The Cornerstones of Organizational Relationships:
Consistency, Responsiveness, Competence
Consistency, Responsiveness, Competence
TLDR
• Competence alone is not enough
• People hire and rehire partners who are consistent, responsive and genuinely easy to work with
• Responsiveness, availability, demeanor and competence are treated as equal
• Soft skills are actually essential skills
• These lessons apply far beyond the legal world to almost any professional relationship
• Energy, clarity and the way you present yourself often matter more than technical explanations
• The people who succeed are the ones who make work feel lighter instead of heavier
Over the past almost three years at Thomson Reuters Institute, where my role is legal market researcher, I have spoken with almost three hundred senior legal decision makers at large organizations. This includes general counsels, assistant general counsels, chief legal officers and similar roles at organizations with revenues or operating budgets of fifty million dollars or more. Some of these have been local governments, state governments, municipal governments, nonprofit organizations and a whole range of corporate entities across many industries with revenues into the tens of billions. For confidentiality I cannot name any specific organizations.
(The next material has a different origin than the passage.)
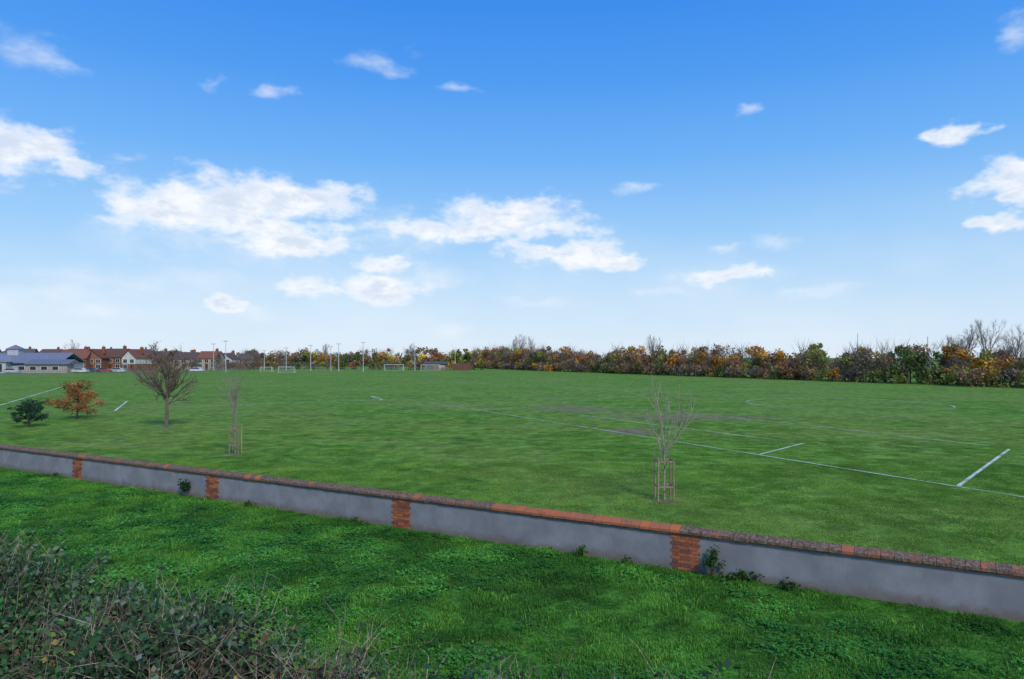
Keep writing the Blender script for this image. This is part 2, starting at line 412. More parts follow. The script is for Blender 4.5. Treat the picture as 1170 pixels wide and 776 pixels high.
# ------------------------------------------------------------------ trees
def grow(mb,rg,p,d,L,r,lev,col,tips,nseg=5,up=.08,wob=.12,br=(2,3),ang=.6,k=5,lr=.62):
    p=np.array(p,float);d=np.array(d,float)
    sl=L/nseg
    for i in range(nseg):
        d=d+rg.normal(size=3)*wob+np.array((0,0,up)); d/=np.linalg.norm(d)
        r1=r*(1-.75*(i+1)/nseg) if lev==0 else r*(1-.45*(i+1)/nseg)
        r0=r*(1-.75*i/nseg) if lev==0 else r*(1-.45*i/nseg)
        q=p+d*sl; mb.tube(p,q,r0,max(r1,.002),col*(.8+.4*rg.random()),k if lev>1 else 3)
        p=q
        if lev==0: tips.append((p.copy(),d.copy()))
        if lev>0 and i>=1:
            for _ in range(rg.integers(br[0],br[1]+1) if i<nseg-1 else br[1]):
                a=rg.random()*2*np.pi; s=np.cross(d,(np.cos(a),np.sin(a),.3)); s/=np.linalg.norm(s)
                an=ang*(.6+.7*rg.random()); nd=d*np.cos(an)+s*np.sin(an)
                grow(mb,rg,p,nd,L*lr*(.7+.5*rg.random())*(1-.08*i),max(r1*.6,.003),lev-1,col,tips,max(3,nseg-1),up,wob*1.15,br,ang,k,lr)
def brown(rg,n,base,var=.35):
    return np.array(base)*(1-var+2*var*rg.random((n,1)))*(1+.12*rg.normal(size=(n,3)))

# 1: small park tree with a few dry leaves
x,y=G(190,488)
T=empty('bare_deciduous_tree',(x,y,0)); mb=MB(); tips=[]; rg=np.random.default_rng(11)
bark=np.array((.17,.13,.10))
p=np.zeros(3); tr=[p]
for i in range(5):
    q=p+np.array((rg.normal()*.03,rg.normal()*.03,.46)); mb.tube(p,q,.13-.011*i,.13-.011*(i+1),bark,8); p=q; tr.append(p)
for i in range(17):
    a=i*2.4; t=i/16; el=.35+.8*t; b=tr[4 if i%3 else 3]
    d=np.array((math.cos(a)*math.cos(el),math.sin(a)*math.cos(el),math.sin(el)))
    grow(mb,rg,(b[0],b[1],b[2]+.1+.3*t),d,(1.8+.85*math.sin(el))*(.8+.3*rg.random()),.055,2,bark,tips,6,.08,.13,(1,2),.6,5,.52)
grow(mb,rg,p,(0.03,0,1),2.7,.09,2,bark,tips,7,.1,.12,(2,3),.75,5,.5)
add('trunk_and_branches',mb.mesh('trunk',[M_bark]),T)
P_=np.array([t[0] for t in tips]); print('tree1 tips',len(tips),P_[:,2].max(),P_[:,0].min(),P_[:,0].max())
nl=1500; idx=rg.integers(0,len(P_),nl); cen=P_[idx]+rg.normal(size=(nl,3))*.08
ml=MB(); ml.leaves(cen,.025+.03*rg.random(nl),brown(rg,nl,(.21,.14,.06),.5),.6)
add('leaves',ml.mesh('leaves',[M_leaf]),T)

def guard(T,w=.5,h=1.36):
    mb=MB(); c=(.30,.23,.15)
    s=w/2
    for sx in(-s,s):
        for sy in(-s,s):
            mb.tube((sx,sy,-.1),(sx+rng.normal()*.01,sy,h*(.97+.05*rng.random())),.028,.026,np.array(c)*(.8+.4*rng.random()),8)
    for z in(.45,h-.1):
        for sy in(-s,s): mb.box(-s,s,sy-.010,sy+.010,z-.025,z+.025,c)
        for sx in(-s,s): mb.box(sx-.010,sx+.010,-s,s,z-.025+.004,z+.025+.004,c)
    add('stake_guard',mb.mesh('stake_guard',[M_bark]),T)
def sapling(px,py,H,seed,bark,lf,nl,spread=.35,gw=.5):
    x,y=G(px,py); T=empty('young_tree',(x,y,0)); rg=np.random.default_rng(seed); mb=MB(); tips=[]
    p=np.zeros(3); n=6; hh=H*.38
    for i in range(n):
        q=p+np.array((rg.normal()*.012,rg.normal()*.012,hh/n)); mb.tube(p,q,.036-.002*i,.036-.002*(i+1),bark,7); p=q
        if i>=2:
            a=rg.random()*6.28; grow(mb,rg,p,(math.cos(a)*.6,math.sin(a)*.6,.8),H*.22,.012,1,bark,tips,5,.12,.09,(1,2),.5,4,.6)
    for i in range(6):
        a=i*1.26+rg.random(); s=spread*(.6+.8*rg.random())
        grow(mb,rg,p,(math.cos(a)*s,math.sin(a)*s,1),H*(.30+.16*rg.random()),.019,2,bark,tips,5,.09,.11,(1,2),.5,4,.5)
    grow(mb,rg,p,(0,0,1),H*.54,.023,2,bark,tips,6,.1,.09,(1,2),.5,4,.42)
    add('trunk_and_branches',mb.mesh('sapling',[M_bark]),T)
    P_=np.array([t[0] for t in tips]); print('sap',len(P_),P_[:,2].max())
    if nl:
        idx=rg.integers(0,len(P_),nl); ml=MB(); ml.leaves(P_[idx]+rg.normal(size=(nl,3))*.02,.012+.018*rg.random(nl),brown(rg,nl,lf),.5)
        add('leaves',ml.mesh('leaves',[M_leaf]),T)
    guard(T,gw)
sapling(759,571,3.8,5,np.array((.34,.29,.23)),(.26,.2,.1),420,.42)
sapling(269,519,4.1,9,np.array((.27,.23,.19)),(.24,.17,.07),350,.22,.42)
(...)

These interviews are part of Thomson Reuters ongoing study into the relationship between in house legal counsel and the external law firms they hire. For background, companies hire external law firms to do a significant portion of their legal work. This could mean employment issues, litigation, mergers and acquisitions and everything in between.
It is important to be clear that these are not the views of Thomson Reuters. These are my personal reflections after conducting nearly three hundred interviews and my own takeaways. And I genuinely believe that many of the lessons from these conversations apply far beyond the legal world. You can extrapolate these concepts to almost any professional or inter organizational relationship.
The key finding is simple. Competence is extremely important, but if it is not paired with being the kind of person people actually want to work with, you get less work, less respect and fewer opportunities. People look for equal parts competence and what I will call workability. Workability includes responsiveness, availability, a constructive demeanor and the sense that collaborating with you is not draining or confusing. It is being the kind of person who makes the work easier rather than heavier.
One theme comes up almost universally. The feedback centers around responsiveness, meaning getting back to people in a timely manner. Availability. Demeanor. Competence. And all of these are talked about as if they sit on the same level. The people I speak with are the ones making internal hiring decisions about in house counsel, but they are also the people deciding which law firms their multi billion dollar organizations will hire and continue working with. This is not a nice to have. It is essential.
We often label these as soft skills, but we really cannot emphasize enough that soft skills are often just as important as any technical skill or any degree.
I can also add a personal reflection from my own experience starting an AI oriented nonprofit or socially driven startup. At every networking event or every meeting I have had, what people respond to the most is not the technical piece, even though I can explain the technical piece. What people gravitate toward is the message and the way I present it. People rarely ask me how any of it would work in a deep technical sense, even though I have an IT background. Instead, they respond to the clarity, the energy and the sense of purpose in how I talk about it. If I am excited about it, people get excited about it. It may sound simple to say, but it is essential.
All of this leads to a pretty straightforward conclusion. If you want to succeed in most professional environments, you need to be consistent, you need to be responsive and you need genuine regard for the people you are working with. Those three qualities show up again and again in every industry I have touched.
They are the cornerstones of how strong relationships are built, maintained and trusted.